*Written task:*
Pictures in the data below are not part of the copy; transcribe everything else exactly.

*Available data:*
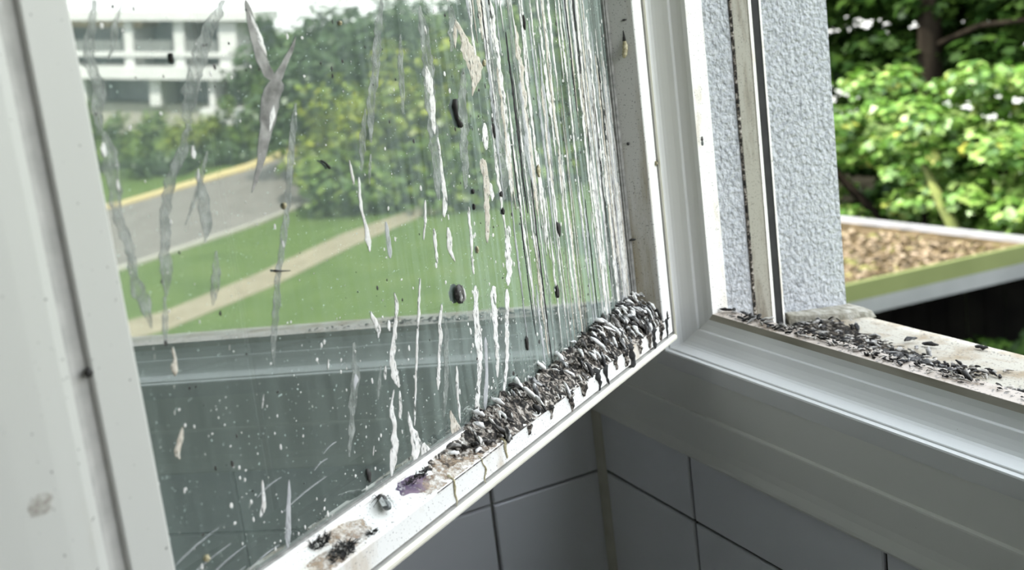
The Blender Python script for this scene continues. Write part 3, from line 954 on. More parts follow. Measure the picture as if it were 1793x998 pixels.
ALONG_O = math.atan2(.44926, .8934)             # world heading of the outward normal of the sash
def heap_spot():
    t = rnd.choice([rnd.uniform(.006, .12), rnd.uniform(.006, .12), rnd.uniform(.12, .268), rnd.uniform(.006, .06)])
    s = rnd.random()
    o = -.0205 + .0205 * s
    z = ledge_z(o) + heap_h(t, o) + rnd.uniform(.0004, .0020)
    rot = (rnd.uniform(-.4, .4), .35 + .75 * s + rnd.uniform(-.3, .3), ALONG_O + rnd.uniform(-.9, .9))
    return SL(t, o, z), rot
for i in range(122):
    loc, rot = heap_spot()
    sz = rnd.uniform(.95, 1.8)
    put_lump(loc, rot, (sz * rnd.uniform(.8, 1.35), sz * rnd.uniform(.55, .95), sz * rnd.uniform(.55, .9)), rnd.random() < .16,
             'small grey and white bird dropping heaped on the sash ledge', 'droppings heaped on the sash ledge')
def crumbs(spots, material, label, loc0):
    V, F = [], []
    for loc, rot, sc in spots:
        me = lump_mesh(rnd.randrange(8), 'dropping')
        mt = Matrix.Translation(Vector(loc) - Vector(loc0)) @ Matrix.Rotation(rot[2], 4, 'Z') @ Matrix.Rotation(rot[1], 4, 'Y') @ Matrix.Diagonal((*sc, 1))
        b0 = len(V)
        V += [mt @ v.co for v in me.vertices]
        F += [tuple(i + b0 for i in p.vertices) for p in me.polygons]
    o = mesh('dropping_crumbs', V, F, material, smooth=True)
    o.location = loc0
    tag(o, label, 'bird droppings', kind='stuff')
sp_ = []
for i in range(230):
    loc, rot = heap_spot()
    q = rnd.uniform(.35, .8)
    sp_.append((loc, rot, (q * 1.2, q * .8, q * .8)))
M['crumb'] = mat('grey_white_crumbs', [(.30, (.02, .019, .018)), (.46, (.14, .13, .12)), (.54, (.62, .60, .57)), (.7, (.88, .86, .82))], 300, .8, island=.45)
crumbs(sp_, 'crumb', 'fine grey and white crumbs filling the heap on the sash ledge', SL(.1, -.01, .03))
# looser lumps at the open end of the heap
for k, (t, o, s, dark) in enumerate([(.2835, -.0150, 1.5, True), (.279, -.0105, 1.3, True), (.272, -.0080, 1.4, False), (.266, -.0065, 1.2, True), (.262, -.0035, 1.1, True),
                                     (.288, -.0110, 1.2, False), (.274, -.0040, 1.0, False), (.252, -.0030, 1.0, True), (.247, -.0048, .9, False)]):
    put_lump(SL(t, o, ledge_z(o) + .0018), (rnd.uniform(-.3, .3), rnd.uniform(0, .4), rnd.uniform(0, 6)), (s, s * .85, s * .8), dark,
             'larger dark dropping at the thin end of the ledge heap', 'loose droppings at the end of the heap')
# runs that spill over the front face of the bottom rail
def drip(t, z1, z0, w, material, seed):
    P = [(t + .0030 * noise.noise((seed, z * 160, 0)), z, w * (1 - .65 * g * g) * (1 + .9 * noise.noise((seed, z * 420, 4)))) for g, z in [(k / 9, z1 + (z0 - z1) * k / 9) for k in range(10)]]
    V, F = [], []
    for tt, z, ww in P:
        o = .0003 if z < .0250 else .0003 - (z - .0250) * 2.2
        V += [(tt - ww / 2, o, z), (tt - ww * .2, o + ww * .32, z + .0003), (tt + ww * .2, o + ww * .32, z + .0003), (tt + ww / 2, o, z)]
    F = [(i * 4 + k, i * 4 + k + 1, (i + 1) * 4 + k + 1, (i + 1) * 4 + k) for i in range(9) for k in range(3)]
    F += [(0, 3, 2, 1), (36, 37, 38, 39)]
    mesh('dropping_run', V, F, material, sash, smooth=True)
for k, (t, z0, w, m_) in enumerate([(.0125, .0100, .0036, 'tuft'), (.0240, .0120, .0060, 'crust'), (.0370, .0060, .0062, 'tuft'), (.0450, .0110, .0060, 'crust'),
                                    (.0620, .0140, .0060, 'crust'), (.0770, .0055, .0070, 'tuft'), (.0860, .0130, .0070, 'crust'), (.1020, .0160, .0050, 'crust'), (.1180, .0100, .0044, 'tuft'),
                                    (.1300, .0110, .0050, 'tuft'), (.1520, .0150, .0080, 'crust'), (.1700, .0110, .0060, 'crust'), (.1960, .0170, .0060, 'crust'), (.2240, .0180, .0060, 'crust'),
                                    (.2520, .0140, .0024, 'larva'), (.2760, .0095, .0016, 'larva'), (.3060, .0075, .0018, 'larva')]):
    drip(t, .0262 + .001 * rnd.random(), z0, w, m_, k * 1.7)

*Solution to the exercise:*
The Blender Python script for this scene continues. Write part 3, from line 954 on. More parts follow. Measure the picture as if it were 1793x998 pixels.
ALONG_O = math.atan2(.44926, .8934)             # world heading of the outward normal of the sash
def heap_spot():
    t = rnd.choice([rnd.uniform(.006, .12), rnd.uniform(.006, .12), rnd.uniform(.12, .268), rnd.uniform(.006, .06)])
    s = rnd.random()
    o = -.0205 + .0205 * s
    z = ledge_z(o) + heap_h(t, o) + rnd.uniform(.0004, .0020)
    rot = (rnd.uniform(-.4, .4), .35 + .75 * s + rnd.uniform(-.3, .3), ALONG_O + rnd.uniform(-.9, .9))
    return SL(t, o, z), rot
for i in range(122):
    loc, rot = heap_spot()
    sz = rnd.uniform(.95, 1.8)
    put_lump(loc, rot, (sz * rnd.uniform(.8, 1.35), sz * rnd.uniform(.55, .95), sz * rnd.uniform(.55, .9)), rnd.random() < .16,
             'small grey and white bird dropping heaped on the sash ledge', 'droppings heaped on the sash ledge')
def crumbs(spots, material, label, loc0):
    V, F = [], []
    for loc, rot, sc in spots:
        me = lump_mesh(rnd.randrange(8), 'dropping')
        mt = Matrix.Translation(Vector(loc) - Vector(loc0)) @ Matrix.Rotation(rot[2], 4, 'Z') @ Matrix.Rotation(rot[1], 4, 'Y') @ Matrix.Diagonal((*sc, 1))
        b0 = len(V)
        V += [mt @ v.co for v in me.vertices]
        F += [tuple(i + b0 for i in p.vertices) for p in me.polygons]
    o = mesh('dropping_crumbs', V, F, material, smooth=True)
    o.location = loc0
    tag(o, label, 'bird droppings', kind='stuff')
sp_ = []
for i in range(230):
    loc, rot = heap_spot()
    q = rnd.uniform(.35, .8)
    sp_.append((loc, rot, (q * 1.2, q * .8, q * .8)))
M['crumb'] = mat('grey_white_crumbs', [(.30, (.02, .019, .018)), (.46, (.14, .13, .12)), (.54, (.62, .60, .57)), (.7, (.88, .86, .82))], 300, .8, island=.45)
crumbs(sp_, 'crumb', 'fine grey and white crumbs filling the heap on the sash ledge', SL(.1, -.01, .03))
# looser lumps at the open end of the heap
for k, (t, o, s, dark) in enumerate([(.2835, -.0150, 1.5, True), (.279, -.0105, 1.3, True), (.272, -.0080, 1.4, False), (.266, -.0065, 1.2, True), (.262, -.0035, 1.1, True),
                                     (.288, -.0110, 1.2, False), (.274, -.0040, 1.0, False), (.252, -.0030, 1.0, True), (.247, -.0048, .9, False)]):
    put_lump(SL(t, o, ledge_z(o) + .0018), (rnd.uniform(-.3, .3), rnd.uniform(0, .4), rnd.uniform(0, 6)), (s, s * .85, s * .8), dark,
             'larger dark dropping at the thin end of the ledge heap', 'loose droppings at the end of the heap')
# runs that spill over the front face of the bottom rail
def drip(t, z1, z0, w, material, seed):
    P = [(t + .0030 * noise.noise((seed, z * 160, 0)), z, w * (1 - .65 * g * g) * (1 + .9 * noise.noise((seed, z * 420, 4)))) for g, z in [(k / 9, z1 + (z0 - z1) * k / 9) for k in range(10)]]
    V, F = [], []
    for tt, z, ww in P:
        o = .0003 if z < .0250 else .0003 - (z - .0250) * 2.2
        V += [(tt - ww / 2, o, z), (tt - ww * .2, o + ww * .32, z + .0003), (tt + ww * .2, o + ww * .32, z + .0003), (tt + ww / 2, o, z)]
    F = [(i * 4 + k, i * 4 + k + 1, (i + 1) * 4 + k + 1, (i + 1) * 4 + k) for i in range(9) for k in range(3)]
    F += [(0, 3, 2, 1), (36, 37, 38, 39)]
    mesh('dropping_run', V, F, material, sash, smooth=True)
for k, (t, z0, w, m_) in enumerate([(.0125, .0100, .0036, 'tuft'), (.0240, .0120, .0060, 'crust'), (.0370, .0060, .0062, 'tuft'), (.0450, .0110, .0060, 'crust'),
                                    (.0620, .0140, .0060, 'crust'), (.0770, .0055, .0070, 'tuft'), (.0860, .0130, .0070, 'crust'), (.1020, .0160, .0050, 'crust'), (.1180, .0100, .0044, 'tuft'),
                                    (.1300, .0110, .0050, 'tuft'), (.1520, .0150, .0080, 'crust'), (.1700, .0110, .0060, 'crust'), (.1960, .0170, .0060, 'crust'), (.2240, .0180, .0060, 'crust'),
                                    (.2520, .0140, .0024, 'larva'), (.2760, .0095, .0016, 'larva'), (.3060, .0075, .0018, 'larva')]):
    drip(t, .0262 + .001 * rnd.random(), z0, w, m_, k * 1.7)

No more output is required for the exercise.